By the comparsion, I found that the result of BSplineBasis is always a closed interval, whereas the result my function NBSpline is a half closed- half open interval.

My trail:

postProcess[res_ /; res == 0] := 0;

postProcess[res_] :=
 Module[{interval, pos, expr},
  interval =
   First@Simplify@res;
  pos =
   Position[
   SortBy[interval, Last], Less];
  expr =
   ReplacePart[
    SortBy[interval, Last], pos[[-1]] -> LessEqual];
  Piecewise[expr, 0]
]

Test

 postProcess /@ (NBSpline[#, 1, knots, u] & /@ Range[0, 7])

Question:

Is there any good/simple method(strategy) to deal with this problem? I think my method is complex.

Answer 1

a fix, specially treating the end interval:

 NBSpline[i_Integer, 0, knots_?(VectorQ[#, NumericQ] && OrderedQ[#] &),
      u_] /; i <= Length[knots] - 2 := (
   If[ knots[[i + 2]] != knots[[-1]],
       Piecewise[{{1, knots[[i + 1]] <= u < knots[[i + 2]]}}, 0],
       Piecewise[{{1, knots[[i + 1]] <= u <= knots[[i + 2]]}}, 0] ]);
 coeff[u_, i_, j_, knots_] /; knots[[i]] == knots[[j]] := 0;
 coeff[u_, i_, j_, knots_] := (u - knots[[i]])/(knots[[j]] - knots[[i]])
 NBSpline[i_Integer, p_Integer, 
      knots_?(VectorQ[#, NumericQ] && OrderedQ[#] &), u_] /; 
           p > 0 && i + p <= Length[knots] - 2 := 
 Module[{init, res}, 
      init = Table[NBSpline[j, 0, knots, u], {j, i, i + p}];
      res = First@
      Nest[Dot @@@ (Thread@{Partition[#, 2, 1], 
          With[{m = p + 2 - Length@#}, 
              Table[{coeff[u, k + 1, k + m + 1, knots], 
              coeff[u, k + m + 2, k + 2, knots]}, {k, i, 
                  i + Length@# - 2}]]}) &, init, p]]
  pts = {{1/10, 2/10}, {0, 2}, {2, 3}, {4, 0}, {6, 3}, {8, 2}, {8, 0}};
  knots = {0, 0, 0, 1/5, 2/5, 3/5, 4/5, 1, 1, 1};
  BSplinePlot1[pts : {{_, _} ..}, knots_, opts : OptionsPattern[Plot]] :=
  Module[{p = Length@First@Split[knots] - 1, a, b},
        {a, b} = {First[knots], Last[knots]};
    f[u_] = 
        Evaluate@
           Simplify@
               Total@MapIndexed[NBSpline[First@#2 - 1, p, knots, u] #1 &, 
                      pts] /. x_Piecewise :> Piecewise[x[[1]], Null];
    ParametricPlot[f[u], {u, a, b}, opts, PlotPoints -> 1000]]
    BSplinePlot1[pts, knots, ImageSize -> 600]
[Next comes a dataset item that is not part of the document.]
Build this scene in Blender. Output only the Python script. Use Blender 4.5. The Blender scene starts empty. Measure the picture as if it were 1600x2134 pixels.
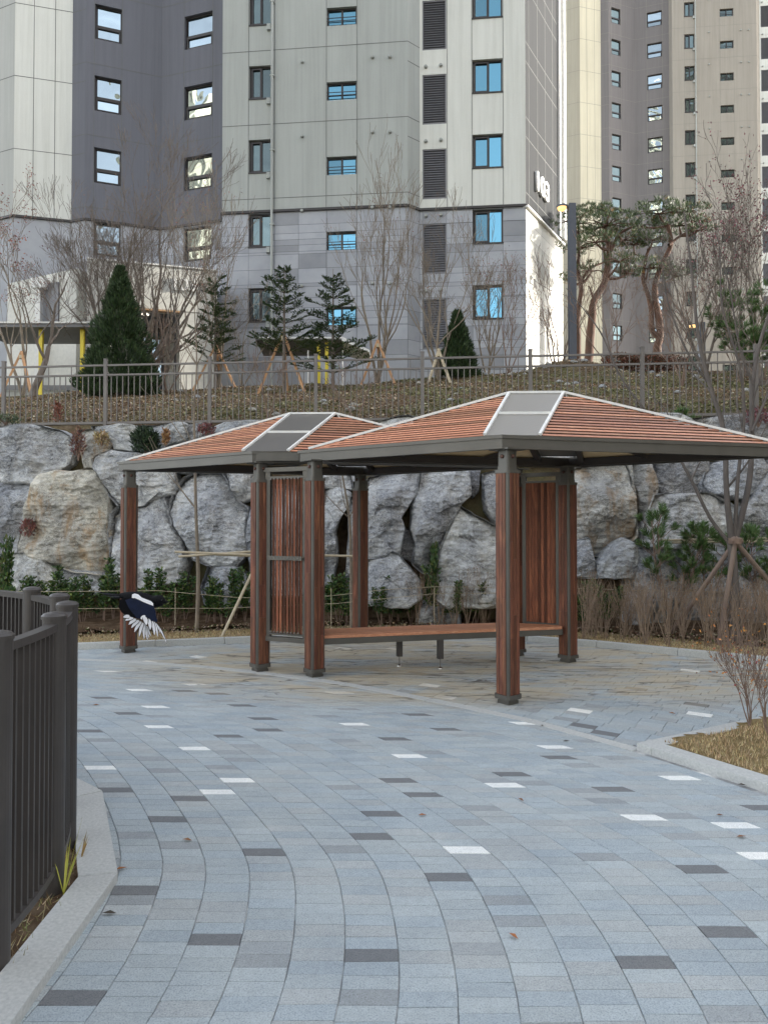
import bpy, math, random
from mathutils import Vector, Matrix, noise
R = math.radians
random.seed(7)
SC = bpy.context.scene
COL = SC.collection

# ------------------------------------------------------------------ camera, sky, sun, exposure
FPX, EYE, PITCH = 1450.0, 1.6, R(0.99)
cam_d = bpy.data.cameras.new('camera'); cam = bpy.data.objects.new('camera', cam_d); COL.objects.link(cam)
cam.location = (0, 0, EYE); cam.rotation_euler = (R(90) + PITCH, 0, 0)
cam_d.sensor_fit = 'HORIZONTAL'; cam_d.sensor_width = 36.0; cam_d.lens = 36.0 * FPX / 1600.0
cam_d.clip_start = 0.05; cam_d.clip_end = 2000
SC.camera = cam

SUN_AZ, SUN_EL = R(6), R(17)        # azimuth measured from +X towards +Y
W = bpy.data.worlds.new('World'); SC.world = W; W.use_nodes = True
nt = W.node_tree; nt.nodes.clear()
sky = nt.nodes.new('ShaderNodeTexSky'); sky.sky_type = 'NISHITA'; sky.sun_disc = False
sky.sun_elevation = SUN_EL; sky.sun_rotation = R(90) - SUN_AZ
sky.air_density = 1.0; sky.dust_density = 1.5; sky.ozone_density = 1.0
hs = nt.nodes.new('ShaderNodeHueSaturation'); hs.inputs['Saturation'].default_value = 0.32
bg = nt.nodes.new('ShaderNodeBackground'); bg.inputs['Strength'].default_value = 0.15
wo = nt.nodes.new('ShaderNodeOutputWorld')
nt.links.new(sky.outputs[0], hs.inputs['Color']); nt.links.new(hs.outputs[0], bg.inputs['Color']); nt.links.new(bg.outputs[0], wo.inputs['Surface'])
sun_d = bpy.data.lights.new('sun', 'SUN'); sun_d.energy = 2.6; sun_d.angle = R(0.5); sun_d.color = (1.0, 0.93, 0.80)
sun = bpy.data.objects.new('sun', sun_d); COL.objects.link(sun)
sdir = Vector((math.cos(SUN_EL) * math.cos(SUN_AZ), math.cos(SUN_EL) * math.sin(SUN_AZ), math.sin(SUN_EL)))
sun.rotation_euler = sdir.to_track_quat('Z', 'Y').to_euler(); sun.location = sdir * 60
SC.view_settings.view_transform = 'Standard'; SC.view_settings.look = 'None'
SC.view_settings.exposure = 2.25; SC.view_settings.gamma = 1.0
SC.render.engine = 'CYCLES'
SC.cycles.max_bounces = 6; SC.cycles.transparent_max_bounces = 4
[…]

this bit: /. x_Piecewise :> Piecewise[x[[1]], Null] fixes the catchall behavior of Piecewise so you will get an error if you try to evaluate out of bounds. (not necessary for this example )

here is f[u] , note that we have closed just the end interval..
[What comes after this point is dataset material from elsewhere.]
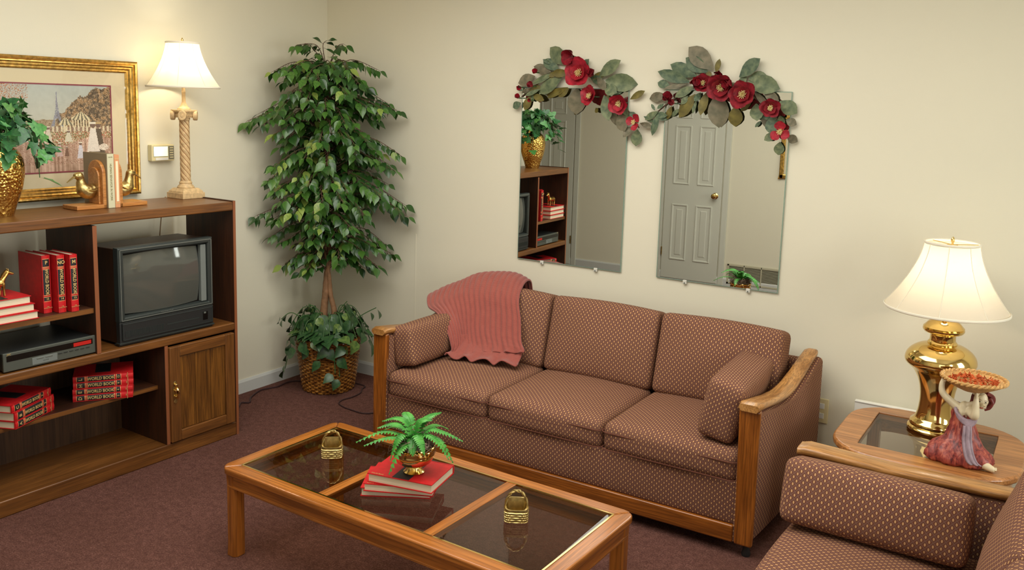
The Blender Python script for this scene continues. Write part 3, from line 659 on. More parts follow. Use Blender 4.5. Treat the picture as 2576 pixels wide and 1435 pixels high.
# door with raised frame and three grooved boards
dx0, dx1, dz0, dz1 = .926, 1.322, .082, .580
dr = box(dx0, dx1, -.002, .014, dz0, dz1).build('door', lam('z'), stand, .003, 2)
def dpart(n, a, b, c, d, e, f, m, bev=.002): return box(a, b, c, d, e, f).build(n, m, dr, bev, 2)
dpart('door_frame', dx0, dx0+.058, -.014, -.001, dz0, dz1, lam('z'), .004); dpart('door_frame', dx1-.058, dx1, -.014, -.001, dz0, dz1, lam('z'), .004)
dpart('door_frame', dx0+.058, dx1-.058, -.014, -.001, dz0, dz0+.055, lam('x'), .004); dpart('door_frame', dx0+.058, dx1-.058, -.014, -.001, dz1-.055, dz1, lam('x'), .004)
bw = (dx1-dx0-.116)/3
for k in range(3): dpart('door_board', dx0+.060+k*bw, dx0+.056+(k+1)*bw, -.006, -.001, dz0+.058, dz1-.058, M_DOORP)
h = MB(); h.M = Matrix.Translation((.951, -.014, .345)) @ Matrix.Rotation(PI/2, 4, 'X')
pl = [(.004, -.058), (.010, -.05), (.006, -.040), (.012, -.02), (.013, 0), (.012, .02), (.006, .040), (.010, .05), (.004, .058)]
h.prism([(x, y) for x, y in pl]+[(-x, y) for x, y in reversed(pl)], 0, .0035, 'z'); hp = h.build('pull_plate', M_BRASSD, dr, .001)
h = MB(); h.tube([(.951, -.018, .372), (.951, -.034, .366), (.951, -.040, .345), (.951, -.034, .322), (.951, -.020, .316)], [.007, .006, .0075, .006, .004], 8); h.build('pull', M_BRASS, dr)
h = MB()
for z in (.385, .355, .325): h.lathe([(0, -.011), (.0095, -.005), (.011, 0), (.0095, .005), (0, .011)], 12, (.951, -.022, z))
h.build('pull_bead', M_BRASS, dr)
# ---------------------------------------------------------------- television
tv = thing('television', 'old boxy tube television with dark wood grain sides standing in the open bay', 'television', st(.683, .020, .6315), STZ)
TW, TH, TD = .533, .478, .40
cb = MB(); cb.add([(0.004, .03, .012), (TW-.004, .03, .012), (TW-.004, .28, .012), (.004, .28, .012), (.004, .03, TH-.006), (TW-.004, .03, TH-.006), (TW-.004, .28, TH-.012), (.004, .28, TH-.012)],
                [(0, 3, 2, 1), (4, 5, 6, 7), (0, 1, 5, 4), (1, 2, 6, 5), (2, 3, 7, 6), (3, 0, 4, 7)])
cb.build('cabinet', M_TVW, tv, .003)
bk_ = MB(); bk_.add([(.03, .28, .03), (TW-.03, .28, .03), (TW-.03, .28, TH-.03), (.03, .28, TH-.03), (.12, .35, .08), (TW-.12, .35, .08), (TW-.12, .35, TH-.12), (.12, .35, TH-.12)],
                    [(0, 1, 2, 3), (7, 6, 5, 4), (0, 4, 5, 1), (1, 5, 6, 2), (2, 6, 7, 3), (3, 7, 4, 0)]); bk_.build('rear_housing', M_BODY, tv)
box(0, TW, .0, .032, .006, .118).build('control_base', M_BODY, tv, .004); 
fr = MB()   # bezel: outer face and splayed inner throat
x0, x1, z0, z1 = .0, TW, .118, TH; ix0, ix1, iz0, iz1 = .030, TW-.030, .140, TH-.030; sx0, sx1, sz0, sz1 = .052, TW-.080, .150, TH-.048
L = lambda a, b, c, d, y: [(a, y, c), (b, y, c), (b, y, d), (a, y, d)]
fr.grid([L(x0, x1, z0, z1, .034), L(x0, x1, z0, z1, .0), L(x0+.006, x1-.006, z0+.006, z1-.006, -.004), L(ix0-.006, ix1+.006, iz0-.006, iz1+.006, -.004), L(ix0, ix1, iz0, iz1, .002), L(ix0+.004, ix1-.004, iz0+.004, iz1-.004, .03)], False, closed_v=True)
fr.build('bezel', M_BEZEL, tv, .0015)
for (a, b, c, d) in ((.008, TW-.008, TH-.012, TH-.008), (.008, TW-.008, .124, .128), (.008, .012, .124, TH-.008), (TW-.012, TW-.008, .124, TH-.008)): box(a, b, -.006, -.003, c, d).build('bezel_trim', M_SILV, tv)
box(ix0, ix1, .030, .034, iz0, iz1).build('screen_surround', M_BODY, tv)
box(ix1-.036, ix1-.004, .006, .032, iz0+.004, iz1-.006).build('speaker_panel', plain('speaker_grey', rgb(112, 118, 114), .5), tv, .003)
scr = MB(); P = []; n = 20; a0, a1, b0, b1 = ix0+.006, ix1-.040, iz0+.004, iz1-.004
for i in range(n+1):
    r = []
    for j in range(n+1):
        u, w = 2*i/n-1, 2*j/n-1; k = 1
        uu = u*(1-.035*w*w); ww = w*(1-.05*u*u); r.append(((a0+a1)/2+(a1-a0)/2*uu, .028-.022*(1-.5*u*u-.5*w*w), (b0+b1)/2+(b1-b0)/2*ww))
    P.append(r)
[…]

note as a practical matter @belisarius approach works as well, so long as you apply at the last stage:

 f[u_] = Evaluate@
          Simplify@
             Total@MapIndexed[NBSpline[First@#2 - 1, p, knots, u] #1 &, 
                pts] /. Less :> LessEqual /. x_Piecewise :> Piecewise[x[[1]], Null]

since the function is continuous it doesn't really matter if you close all the internal intervals.